+++ DATASET EXCERPT +++

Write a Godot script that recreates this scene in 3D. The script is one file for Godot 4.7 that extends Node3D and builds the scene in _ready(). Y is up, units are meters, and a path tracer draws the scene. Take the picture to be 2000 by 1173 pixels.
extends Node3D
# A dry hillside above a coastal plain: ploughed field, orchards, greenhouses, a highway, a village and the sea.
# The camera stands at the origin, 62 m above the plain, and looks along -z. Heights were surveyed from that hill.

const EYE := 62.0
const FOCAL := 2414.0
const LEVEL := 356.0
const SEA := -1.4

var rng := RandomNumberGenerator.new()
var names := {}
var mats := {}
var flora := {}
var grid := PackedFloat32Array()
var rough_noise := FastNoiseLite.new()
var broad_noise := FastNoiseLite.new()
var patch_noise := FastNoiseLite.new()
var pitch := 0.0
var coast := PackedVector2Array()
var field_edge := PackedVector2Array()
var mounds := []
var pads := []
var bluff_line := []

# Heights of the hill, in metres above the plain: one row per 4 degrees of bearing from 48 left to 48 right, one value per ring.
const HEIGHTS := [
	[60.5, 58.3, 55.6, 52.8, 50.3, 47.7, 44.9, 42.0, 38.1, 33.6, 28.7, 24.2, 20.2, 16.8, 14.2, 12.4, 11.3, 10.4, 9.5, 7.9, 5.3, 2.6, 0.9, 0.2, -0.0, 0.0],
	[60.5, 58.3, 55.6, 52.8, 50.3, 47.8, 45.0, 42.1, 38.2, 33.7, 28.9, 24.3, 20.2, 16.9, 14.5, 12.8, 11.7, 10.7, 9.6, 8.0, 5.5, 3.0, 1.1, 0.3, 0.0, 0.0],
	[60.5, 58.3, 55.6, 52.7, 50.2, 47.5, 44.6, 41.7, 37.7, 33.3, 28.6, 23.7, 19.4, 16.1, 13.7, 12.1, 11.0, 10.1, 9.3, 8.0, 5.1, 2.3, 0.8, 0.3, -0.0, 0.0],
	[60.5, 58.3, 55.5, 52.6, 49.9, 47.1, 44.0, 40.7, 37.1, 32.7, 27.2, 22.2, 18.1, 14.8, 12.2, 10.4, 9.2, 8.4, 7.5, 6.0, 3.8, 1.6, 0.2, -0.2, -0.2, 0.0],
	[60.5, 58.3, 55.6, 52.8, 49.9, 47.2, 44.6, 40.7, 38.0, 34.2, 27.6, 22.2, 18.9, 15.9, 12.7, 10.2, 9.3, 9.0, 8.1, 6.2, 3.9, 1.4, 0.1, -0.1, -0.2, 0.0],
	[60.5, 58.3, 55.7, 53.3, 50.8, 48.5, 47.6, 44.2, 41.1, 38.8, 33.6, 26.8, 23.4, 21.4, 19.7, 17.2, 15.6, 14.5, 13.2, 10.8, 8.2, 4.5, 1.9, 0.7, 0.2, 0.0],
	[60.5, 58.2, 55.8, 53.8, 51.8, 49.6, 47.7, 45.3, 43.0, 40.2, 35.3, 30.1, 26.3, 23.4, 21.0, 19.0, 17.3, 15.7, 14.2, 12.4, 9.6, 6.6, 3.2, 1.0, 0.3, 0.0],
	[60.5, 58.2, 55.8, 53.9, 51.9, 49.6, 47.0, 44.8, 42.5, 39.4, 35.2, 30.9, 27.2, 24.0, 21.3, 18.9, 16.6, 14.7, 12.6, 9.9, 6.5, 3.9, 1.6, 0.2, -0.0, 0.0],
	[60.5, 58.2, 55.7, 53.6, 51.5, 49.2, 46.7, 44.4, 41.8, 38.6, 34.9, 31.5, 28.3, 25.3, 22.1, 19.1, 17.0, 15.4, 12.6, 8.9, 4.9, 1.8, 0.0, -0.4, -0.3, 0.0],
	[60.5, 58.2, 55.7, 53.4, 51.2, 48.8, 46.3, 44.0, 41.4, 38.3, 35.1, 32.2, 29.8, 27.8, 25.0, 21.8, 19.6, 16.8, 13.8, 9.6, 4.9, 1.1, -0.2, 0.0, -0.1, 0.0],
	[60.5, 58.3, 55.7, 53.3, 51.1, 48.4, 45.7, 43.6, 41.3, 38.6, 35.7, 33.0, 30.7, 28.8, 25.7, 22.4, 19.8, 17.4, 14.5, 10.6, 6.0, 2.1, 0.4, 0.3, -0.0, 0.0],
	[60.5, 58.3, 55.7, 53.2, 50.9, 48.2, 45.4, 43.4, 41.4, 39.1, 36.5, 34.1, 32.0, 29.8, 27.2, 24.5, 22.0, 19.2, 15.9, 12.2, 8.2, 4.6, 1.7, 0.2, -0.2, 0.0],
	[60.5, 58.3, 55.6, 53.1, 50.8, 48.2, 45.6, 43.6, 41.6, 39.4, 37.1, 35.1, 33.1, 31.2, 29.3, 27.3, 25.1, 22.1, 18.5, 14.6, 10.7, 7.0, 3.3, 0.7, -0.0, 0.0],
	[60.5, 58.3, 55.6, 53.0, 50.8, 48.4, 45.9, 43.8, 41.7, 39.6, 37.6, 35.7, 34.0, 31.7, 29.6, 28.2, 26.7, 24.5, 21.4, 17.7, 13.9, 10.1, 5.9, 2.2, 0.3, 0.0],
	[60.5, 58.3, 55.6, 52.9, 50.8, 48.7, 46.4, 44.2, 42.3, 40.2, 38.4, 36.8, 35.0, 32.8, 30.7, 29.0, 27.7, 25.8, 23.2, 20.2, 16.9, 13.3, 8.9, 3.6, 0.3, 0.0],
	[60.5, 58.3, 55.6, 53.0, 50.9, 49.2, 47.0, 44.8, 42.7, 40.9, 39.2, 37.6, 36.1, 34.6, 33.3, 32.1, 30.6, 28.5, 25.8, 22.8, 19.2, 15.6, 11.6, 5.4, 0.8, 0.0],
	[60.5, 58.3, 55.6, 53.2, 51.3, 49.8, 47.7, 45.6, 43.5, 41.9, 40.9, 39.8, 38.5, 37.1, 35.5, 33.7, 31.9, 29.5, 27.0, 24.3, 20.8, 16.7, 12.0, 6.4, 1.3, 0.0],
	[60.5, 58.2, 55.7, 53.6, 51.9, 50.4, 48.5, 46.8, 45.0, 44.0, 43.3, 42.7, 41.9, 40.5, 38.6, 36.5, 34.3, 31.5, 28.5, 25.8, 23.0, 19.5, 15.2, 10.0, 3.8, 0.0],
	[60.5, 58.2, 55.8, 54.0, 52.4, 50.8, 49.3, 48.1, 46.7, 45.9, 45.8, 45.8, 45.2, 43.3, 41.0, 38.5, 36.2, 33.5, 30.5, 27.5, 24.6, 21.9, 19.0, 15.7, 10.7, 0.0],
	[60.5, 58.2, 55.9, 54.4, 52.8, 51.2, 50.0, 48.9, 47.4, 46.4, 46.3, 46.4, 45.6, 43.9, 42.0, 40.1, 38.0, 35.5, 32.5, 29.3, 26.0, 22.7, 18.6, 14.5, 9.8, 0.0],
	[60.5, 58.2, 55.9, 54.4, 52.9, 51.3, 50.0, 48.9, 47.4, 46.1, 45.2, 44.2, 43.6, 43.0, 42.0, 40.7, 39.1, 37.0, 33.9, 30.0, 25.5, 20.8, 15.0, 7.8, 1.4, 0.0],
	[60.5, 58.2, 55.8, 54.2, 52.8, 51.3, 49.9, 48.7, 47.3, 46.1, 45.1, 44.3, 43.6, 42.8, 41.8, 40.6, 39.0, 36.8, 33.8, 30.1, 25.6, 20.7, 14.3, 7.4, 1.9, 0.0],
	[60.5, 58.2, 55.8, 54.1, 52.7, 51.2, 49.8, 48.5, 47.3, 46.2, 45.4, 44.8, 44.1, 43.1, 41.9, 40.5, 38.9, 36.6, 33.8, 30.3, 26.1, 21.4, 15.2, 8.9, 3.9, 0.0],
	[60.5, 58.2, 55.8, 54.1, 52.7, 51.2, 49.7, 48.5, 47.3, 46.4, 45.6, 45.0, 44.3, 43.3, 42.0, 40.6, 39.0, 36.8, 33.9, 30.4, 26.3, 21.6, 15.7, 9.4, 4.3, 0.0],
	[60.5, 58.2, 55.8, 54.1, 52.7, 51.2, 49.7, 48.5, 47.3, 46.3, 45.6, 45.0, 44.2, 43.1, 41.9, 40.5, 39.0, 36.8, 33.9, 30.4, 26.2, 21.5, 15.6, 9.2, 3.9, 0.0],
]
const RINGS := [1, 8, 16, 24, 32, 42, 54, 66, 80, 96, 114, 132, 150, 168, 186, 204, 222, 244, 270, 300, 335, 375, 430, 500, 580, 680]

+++

> [WHAT TO WORK ON] From the first line of the data through the line with "const SEA := -1.4", quote each line exactly and add nothing else.

> [RESULT]
Write a Godot script that recreates this scene in 3D. The script is one file for Godot 4.7 that extends Node3D and builds the scene in _ready(). Y is up, units are meters, and a path tracer draws the scene. Take the picture to be 2000 by 1173 pixels.
extends Node3D
# A dry hillside above a coastal plain: ploughed field, orchards, greenhouses, a highway, a village and the sea.
# The camera stands at the origin, 62 m above the plain, and looks along -z. Heights were surveyed from that hill.

const EYE := 62.0
const FOCAL := 2414.0
const LEVEL := 356.0
const SEA := -1.4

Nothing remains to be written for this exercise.